Hosanna in the highest heaven…and blessed…is the one who comes in the name of the Lord… (pause)  And who is this? (pause) Well Its you…child of God.  Amen

Confirmation Questions 3-9-14

Last Sunday I did not preach as Underwood Lutheran hosted Western Iowa Synod Bishop Rodger Prois. This sermon was not recorded, which is why I have not posted the latest sermon. It will return again after this coming Sunday. However, the sermon was based on Matthew 4:1-11, which is the story of Jesus’ temptation by Satan.  As usual, an important question was raised in the sermon notes by the Confirmation Students, and I’ll attempt to address it here.

-What can’t one person be obedient?
Great question, and one that I believe also stems from the additional scripture passages that highlighted the story of original sin by Adam and Eve. In the sermon, Bishop Prois discussed how the original sin was not so much about eating the forbidden fruit, but more importantly that it was being disobedient to the command of God. In the garden, Adam and Eve had one command…”don’t eat from this tree.” Now I could go on and on about theories as to why they chose to disobey God. But in the end I believe that it really comes down to a combination of two things.
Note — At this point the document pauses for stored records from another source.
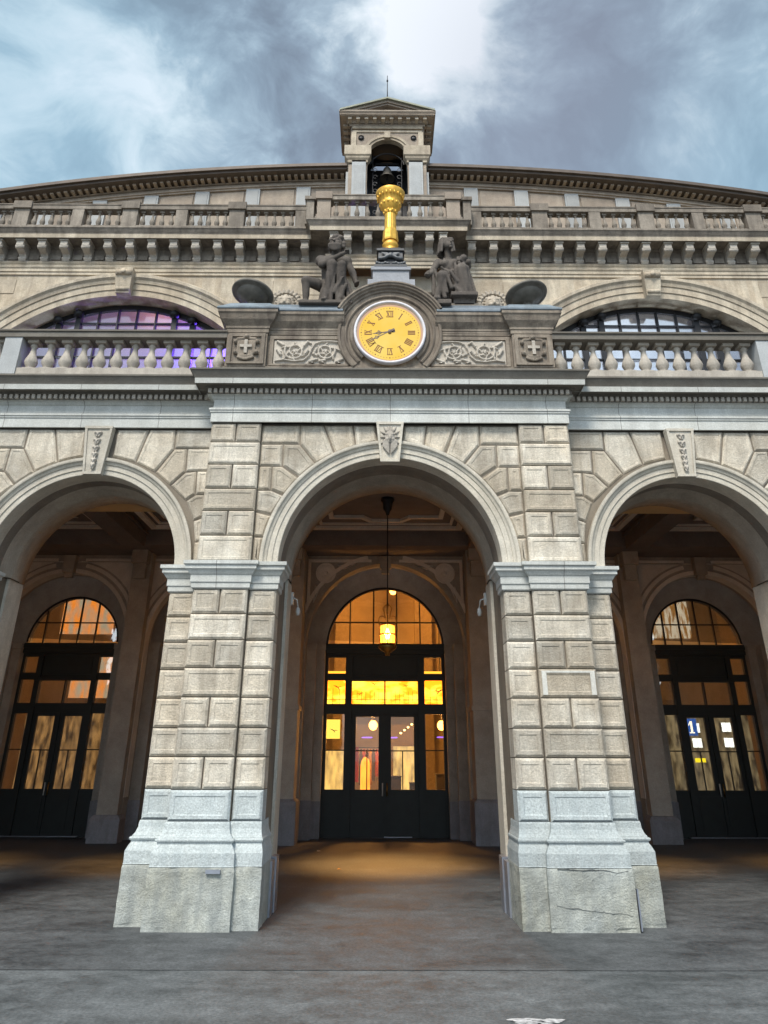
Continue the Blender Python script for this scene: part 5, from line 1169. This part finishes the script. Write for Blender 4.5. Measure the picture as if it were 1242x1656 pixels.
# doors ---------------------------------------------------------------
M['lit'] = emit('lit_transom', (1, .20, .006), 1.3, (1, .50, .045), 2.6, (1, 1, 2.2), .42, .62)
M['litlow'] = emit('lit_strip', (1, .38, .03), .8)
def door(cx, hw, zs, centre):
    k = hw/1.5; fr = MB(); y0, y1 = 20.12, 20.24; fm = 'wood'
    X = lambda u: cx+u*hw
    def bar(u0, u1, z0, z1, d=0): fr.box(X(u0), X(u1), y0+d, y1, z0, z1)
    bar(-1, -.965, 0, 4.24); bar(.965, 1, 0, 4.24)
    for s_ in (-1, 1):
        a, b = sorted((s_*.545, s_*.655)); bar(a, b, 0.02, 3.95, -.03)
        a, b = sorted((s_*.655, s_*.965)); bar(a, b, .02, .98, .015); bar(a, b, 2.61, 2.84); bar(a, b, 3.38, 3.54); bar(a, b, 3.92, 4.0); bar(a, b, 1.8, 1.825, .06)
    bar(-.545, .545, 2.63, 2.84); bar(-.545, .545, 3.38, 3.95, .04); bar(-.5, .5, 3.5, 3.85, .02)
    bar(-.012, .012, 2.84, 3.38); fr.box(cx-.022, cx+.022, y0-.005, y1+.01, .02, 2.63); fr.box(X(-.55), X(-.535), y0+.02, y1+.01, .02, 2.63); fr.box(X(.535), X(.55), y0+.02, y1+.01, .02, 2.63); fr.box(X(-1), X(1), y0+.02, y1+.01, 0.0, .045); fr.box(X(-.545), X(.545), y0+.02, y1+.01, 2.55, 2.64); fr.box(X(-1), X(1), y0+.01, y1+.011, 3.94, 4.02); fr.box(X(-.97), X(-.95), y0+.02, y1+.012, 0, 4.0); fr.box(X(.95), X(.97), y0+.02, y1+.012, 0, 4.0)
    bar(-1, 1, 4.0, 4.24, -.08) ; bar(-1.0, 1.0, 4.12, 4.2, -.12); bar(-.66, .66, 3.36, 3.42, -.06)
    D = part('portal_door', fr, fm, B)
    tr = MB()
    tr.ring(cx, zs, [(hw+.02, y0), (hw-.05, y0), (hw-.05, y1)], 2, 178, 40)
    for u in ((-.6, -.2, .2, .6) if centre else (-.66, -.3, .08, .45)):
        h = math.sqrt((hw-.03)**2-(u*hw)**2); tr.box(X(u)-.016, X(u)+.016, y0+.04, y1-.02, 4.24, zs+h)
    zz = 4.78 if centre else 4.75
    h = math.sqrt((hw-.03)**2-(zz-zs)**2); tr.box(cx-h, cx+h, y0+.05, y1-.02, zz-.014, zz+.014)
    part('fanlight_bars', tr, 'iron', D)
    gm_ = 'glass' if centre else 'sideglass'
    pts = [(cx+(hw-.02)*math.cos(R(a)), zs+(hw-.02)*math.sin(R(a))) for a in range(3, 178, 5)]
    part('fanlight_pane', MB().prism(pts, y1-.04, y1-.034), gm_, D)
    for s_ in (-1, 1):
        leaf = MB(); a, b = sorted((s_*.008, s_*.54)); lf = lambda u0, u1, z0, z1, d=0: leaf.box(X(min(u0, u1)), X(max(u0, u1)), y0+.03+d, y1-.01, z0, z1)
        lf(a, b, .03, .98); lf(s_*.008, s_*.10, .98, 2.61); lf(s_*.47, s_*.54, .98, 2.61); lf(s_*.10, s_*.47, 2.56, 2.61)
        lf(s_*.10, s_*.47, 1.79, 1.815, .03); lf(s_*.277, s_*.293, .98, 1.79, .03)
        lf(s_*.06, s_*.48, .15, .85, -.012)
        L_ = part('leaf', leaf, 'wood', D)
        part('leaf_pane', MB().box(X(min(s_*.10, s_*.47)), X(max(s_*.10, s_*.47)), y1-.05, y1-.044, .98, 2.56), gm_, L_) if 0 else None
        part('pane', MB().box(X(min(s_*.10, s_*.47)), X(max(s_*.10, s_*.47)), y1-.05, y1-.044, .98, 2.56), gm_, D)
        part('pane', MB().box(X(min(s_*.655, s_*.965)), X(max(s_*.655, s_*.965)), y1-.05, y1-.044, .98, 2.61), gm_, D)
        part('transom_pane', MB().box(X(min(s_*.655, s_*.965)), X(max(s_*.655, s_*.965)), y1-.05, y1-.044, 2.84, 3.38), 'lit' if centre else gm_, D)
        part('transom_pane', MB().box(X(min(s_*.012, s_*.545)), X(max(s_*.012, s_*.545)), y1-.05, y1-.044, 2.84, 3.38), 'lit' if centre else gm_, D)
        part('small_pane', MB().box(X(min(s_*.655, s_*.965)), X(max(s_*.655, s_*.965)), y1-.05, y1-.044, 3.54, 3.92), gm_, D)
        if centre:
            part('lit_strip', MB().box(X(min(s_*.655, s_*.965)), X(max(s_*.655, s_*.965)), y1-.056, y1-.051, 3.545, 3.60), 'litlow', D)
            g = MB()
            for u in np.linspace(.03, .53, 8): g.box(X(s_*u)-.004, X(s_*u)+.004, y1-.07, y1-.051, 2.86, 3.13)
            g.box(X(min(s_*.012, s_*.545)), X(max(s_*.012, s_*.545)), y1-.072, y1-.05, 2.93, 2.942)
            for u in (.75, .86): g.box(X(s_*u)-.004, X(s_*u)+.004, y1-.07, y1-.051, 2.84, 3.2)
            g.box(X(min(s_*.655, s_*.965)), X(max(s_*.655, s_*.965)), y1-.072, y1-.05, 2.93, 2.942)
            part('glazing_bars', g, plain('amber_bar', (.25, .10, .01), .6), D)
        part('handle', MB().tube([(X(s_*.035), y0-.02, .85), (X(s_*.035), y0-.02, 1.12)], .016, 8), 'white' if s_ < 0 else 'brass', D)
    part('threshold', MB().box(X(-.01) if centre else X(-.8), X(.42) if centre else X(.8), 20.0, 20.12, .02, .035), 'steel', D)
    if centre:      # bird silhouettes stuck on the panes
        bd = MB()
        for (bx, bz, s_, fl) in ((-1.17, 3.22, .11, 1), (-.62, 3.07, .08, -1), (-.27, 3.30, .08, 1), (.52, 3.26, .07, 1), (1.34, 3.13, .13, -1), (-1.24, 2.24, .09, 1)):
            y = y1-.08; q = lambda u, v: (bx+fl*u*s_, bz+v*s_)
            bd.prism([q(-1.1, .45), q(-.45, .12), q(0, -.12), q(.12, .02), q(-.35, .32)], y, y+.006); bd.prism([q(0, -.12), q(.5, .05), q(1.15, .0), q(.5, .2), q(.12, .05)], y-.001, y+.005); bd.prism([q(.0, -.1), q(.2, -.45), q(.33, -.4), q(.15, .0)], y-.002, y+.004)
        part('bird_sticker', bd, 'iron', D)
    return D
for (cx, rr, zs, rd) in doors: door(cx, rd, zs, cx == 0)

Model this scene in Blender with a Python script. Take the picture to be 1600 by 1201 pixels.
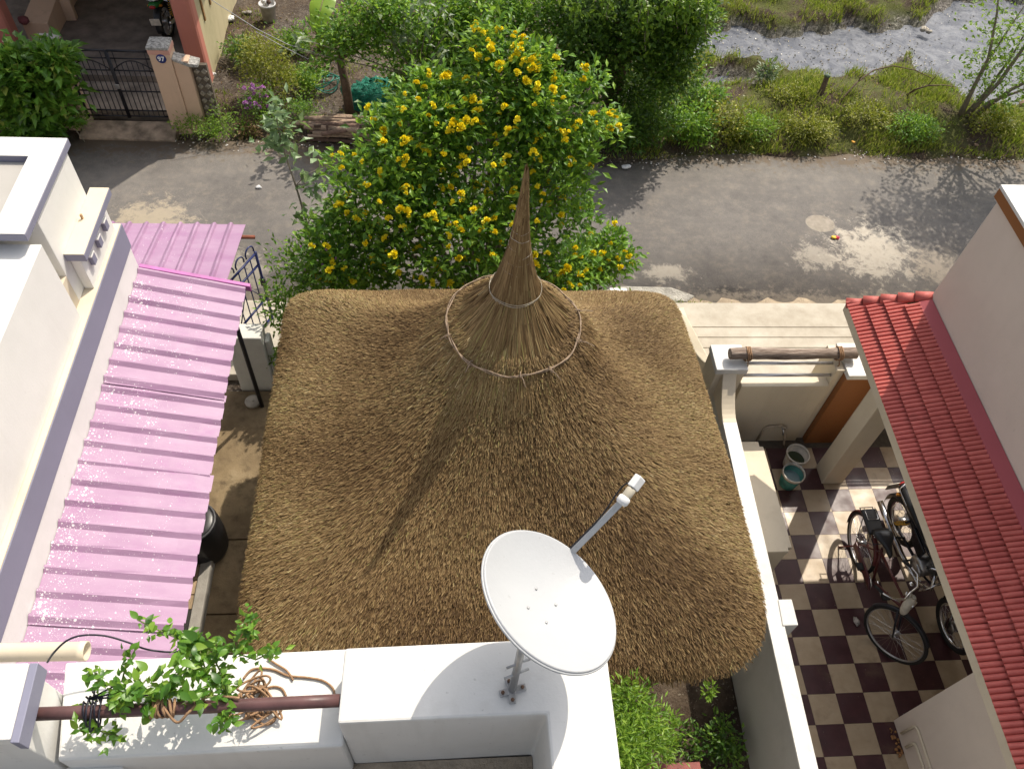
import bpy, bmesh, math, random
import numpy as np
from mathutils import Matrix, Vector
S = bpy.context.scene
for o in list(bpy.data.objects): bpy.data.objects.remove(o)
COL = S.collection
rad = math.radians

# ------------------------------------------------------------------ camera
RM = np.array([[0.9966, -0.0532, 0.0631], [-0.0048, -0.8004, -0.5995], [0.0824, 0.5971, -0.7979]])
_u, _s, _v = np.linalg.svd(RM); RM = _u @ _v              # rows: right, down, forward
FPX, CAMH = 1254.1, 8.367
cd = bpy.data.cameras.new('camera'); cam = bpy.data.objects.new('camera', cd); COL.objects.link(cam)
cd.sensor_fit = 'HORIZONTAL'; cd.sensor_width = 36; cd.lens = FPX * 36 / 1600
cd.clip_start = 0.05; cd.clip_end = 3000
mw = Matrix.Identity(4)
for i in range(3):
    mw[i][0] = RM[0][i]; mw[i][1] = -RM[1][i]; mw[i][2] = -RM[2][i]
mw[2][3] = CAMH
cam.matrix_world = mw
S.camera = cam

# ------------------------------------------------------------------ light
SUN_AZ, SUN_EL = 35.0, 52.0
w = bpy.data.worlds.new('World'); S.world = w; w.use_nodes = True
nt = w.node_tree; bg = nt.nodes['Background']
sky = nt.nodes.new('ShaderNodeTexSky'); sky.sky_type = 'NISHITA'; sky.sun_disc = False
sky.sun_elevation = rad(SUN_EL); sky.sun_rotation = rad(SUN_AZ)
sky.air_density = 1.0; sky.dust_density = 4.0; sky.ozone_density = 1.0
hs = nt.nodes.new('ShaderNodeHueSaturation'); hs.inputs['Saturation'].default_value = .42       # hazy, whitish daytime sky
nt.links.new(sky.outputs[0], hs.inputs['Color']); nt.links.new(hs.outputs[0], bg.inputs[0]); bg.inputs[1].default_value = 0.15
sd = bpy.data.lights.new('sun', 'SUN'); sun = bpy.data.objects.new('sun', sd); COL.objects.link(sun)
sd.energy = 3.7; sd.angle = rad(0.5); sd.color = (1.0, 0.91, 0.77)
sv = Vector((math.sin(rad(SUN_AZ)) * math.cos(rad(SUN_EL)), math.cos(rad(SUN_AZ)) * math.cos(rad(SUN_EL)), math.sin(rad(SUN_EL))))
sun.rotation_euler = sv.to_track_quat('Z', 'Y').to_euler()
S.view_settings.view_transform = 'Standard'; S.view_settings.look = 'None'
S.view_settings.exposure = 0.32; S.view_settings.gamma = 1.0
S.view_settings.use_curve_mapping = False
S.render.engine = 'CYCLES'
S.cycles.max_bounces = 5; S.cycles.diffuse_bounces = 3; S.cycles.glossy_bounces = 2; S.cycles.transmission_bounces = 3; S.cycles.transparent_max_bounces = 4
S.cycles.caustics_reflective = False; S.cycles.caustics_refractive = False

# ------------------------------------------------------------------ surveying helpers (photo point + known height/depth -> place)
def _ray(x, y): return RM.T @ np.array([(x - 800) / FPX, (y - 600.5) / FPX, 1.0])
def at_z(x, y, z):
    d = _ray(x, y); t = (z - CAMH) / d[2]; return Vector((t * d[0], t * d[1], z))
def at_y(x, y, Y):
    d = _ray(x, y); t = Y / d[1]; return Vector((t * d[0], Y, CAMH + t * d[2]))

# ------------------------------------------------------------------ object helpers
def tag(o, label=None, cat=None, group=None, kind=None):
    if label: o['label'] = label
    if cat: o['category'] = cat
    if group: o['group'] = group
    if kind: o['kind'] = kind
    return o
def worg(o):
    v = Vector((0, 0, 0))
    while o is not None: v = v + o.location; o = o.parent
    return v
def thing(name, label, cat, loc=(0, 0, 0), rot=(0, 0, 0), group=None):
    o = bpy.data.objects.new(name, None); COL.objects.link(o)
    o.location = loc; o.rotation_euler = rot; o.empty_display_size = .1
    return tag(o, label, cat, group)
def link_mesh(name, me, mat=None, parent=None, loc=None):
    o = bpy.data.objects.new(name, me); COL.objects.link(o)
    if mat and not me.materials: me.materials.append(mat)
    if parent: o.parent = parent
    if loc is not None: o.location = loc
    return o
def curve(pts, n=6):
    """smooth path through the points"""
    P = [Vector(p) for p in pts]; out = []
    for i in range(len(P) - 1):
        a = P[max(i - 1, 0)]; b = P[i]; c = P[i + 1]; d = P[min(i + 2, len(P) - 1)]
        for k in range(n):
            t = k / n; out.append(.5 * ((2 * b) + (c - a) * t + (2 * a - 5 * b + 4 * c - d) * t * t + (3 * b - a - 3 * c + d) * t ** 3))
    return out + [P[-1]]
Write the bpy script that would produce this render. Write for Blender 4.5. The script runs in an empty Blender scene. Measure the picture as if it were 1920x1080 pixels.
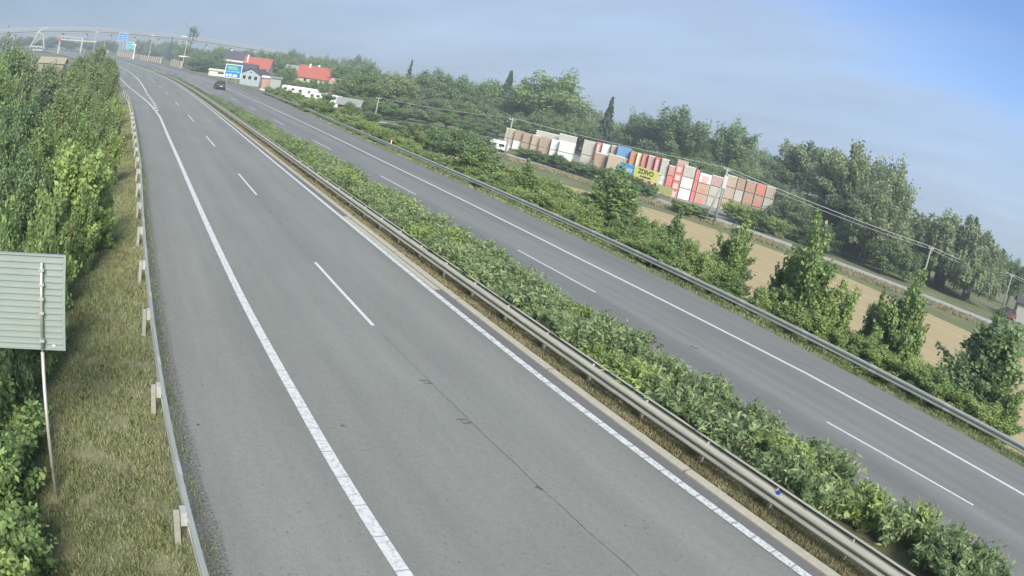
import bpy, math, random
import numpy as np
from mathutils import Vector, Matrix
random.seed(7); rng = np.random.default_rng(7)
SC = bpy.context.scene
COL = SC.collection
rad = math.radians

# ------------------------------------------------------------------ camera
H0 = 7.2652                                        # lens height above the road
R_ = np.array([0.83197425, -0.51039997, 0.21751027])
U_ = np.array([-0.04414925, 0.32989401, 0.94298504])
F_ = np.array([0.55305487, 0.79414219, -0.25192955])
KP = [0.75700097, -0.0215715, 0.12821469, -0.06170441]   # lens: angle from the axis against radius (1000 photo pixels)
cam_data = bpy.data.cameras.new('camera')
cam = bpy.data.objects.new('camera', cam_data); COL.objects.link(cam)
SC.camera = cam
cam.matrix_world = Matrix(((R_[0], U_[0], -F_[0], 0), (R_[1], U_[1], -F_[1], 0), (R_[2], U_[2], -F_[2], H0), (0, 0, 0, 1)))
cam_data.type = 'PANO'
cam_data.clip_start = 0.1; cam_data.clip_end = 6000
cam_data.sensor_fit = 'HORIZONTAL'; cam_data.sensor_width = 36.0
MM = 1000 * 36.0 / 1920.0                          # millimetres per unit radius
cam_data.panorama_type = 'FISHEYE_LENS_POLYNOMIAL'
cam_data.fisheye_fov = rad(200)
cam_data.fisheye_polynomial_k0 = 0
cam_data.fisheye_polynomial_k1 = -KP[0] / MM
cam_data.fisheye_polynomial_k2 = -KP[1] / MM**2
cam_data.fisheye_polynomial_k3 = -KP[2] / MM**3
cam_data.fisheye_polynomial_k4 = -KP[3] / MM**4

# ------------------------------------------------------------------ sky, sun, exposure
SUN_EL, SUN_AZ = rad(34), rad(-164)                # azimuth from +Y towards +X: a veiled sun, behind the camera to the left
world = bpy.data.worlds.new('World'); SC.world = world; world.use_nodes = True
nt = world.node_tree; nt.nodes.clear()
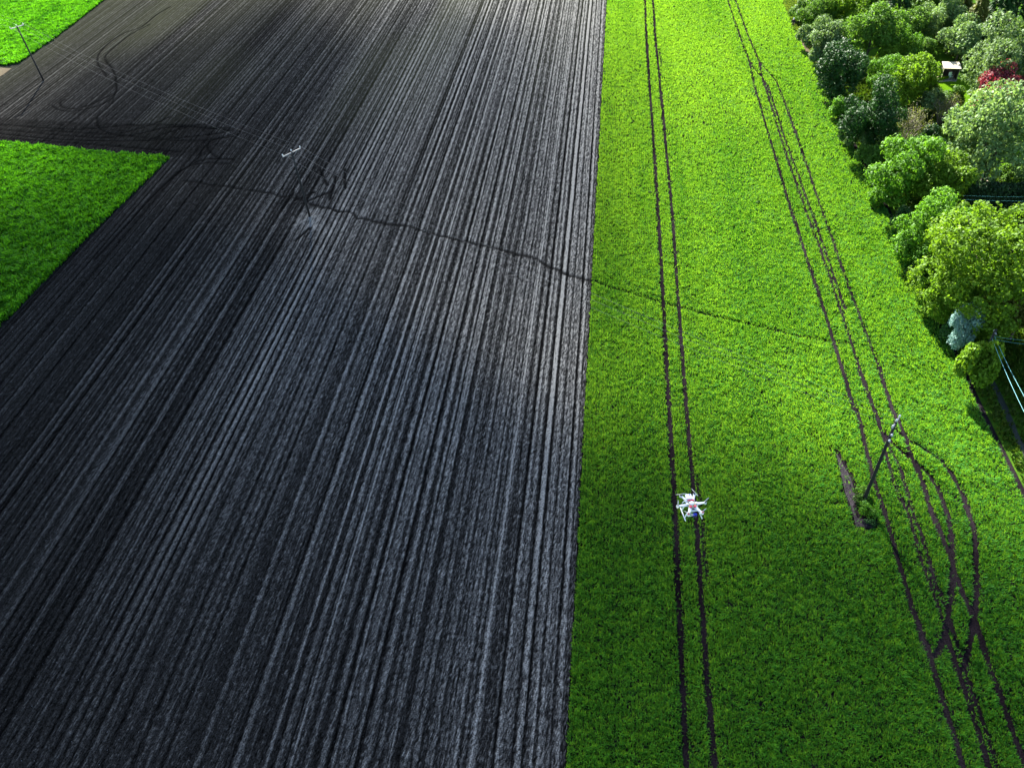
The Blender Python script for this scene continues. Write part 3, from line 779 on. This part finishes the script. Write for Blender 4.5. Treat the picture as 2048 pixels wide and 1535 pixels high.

First, Satan is really good at his job. The deceit and lies that Satan spins to trap us do their job well. Secondly, for whatever reason (and I don’t claim to know what it is) our nature is to focus on ourselves rather than to love God and love our neighbor. We are just selfish…its in our flawed human nature.  Adam and Eve were tempted to become “like God” in the knowledge of good and evil. This was a lie that Satan told them, and they wanted it.  Likewise, it is in the nature of all of us to be self centered…to place ourselves above others and even more so above God. We may not intend to do so, but yet we still do.  So, long story short, why can’t we be obedient? Because our selfish nature is stronger than our own ability to obey God. But praise the Lord, because Jesus has overcome the condemnation that our sinful nature warrants.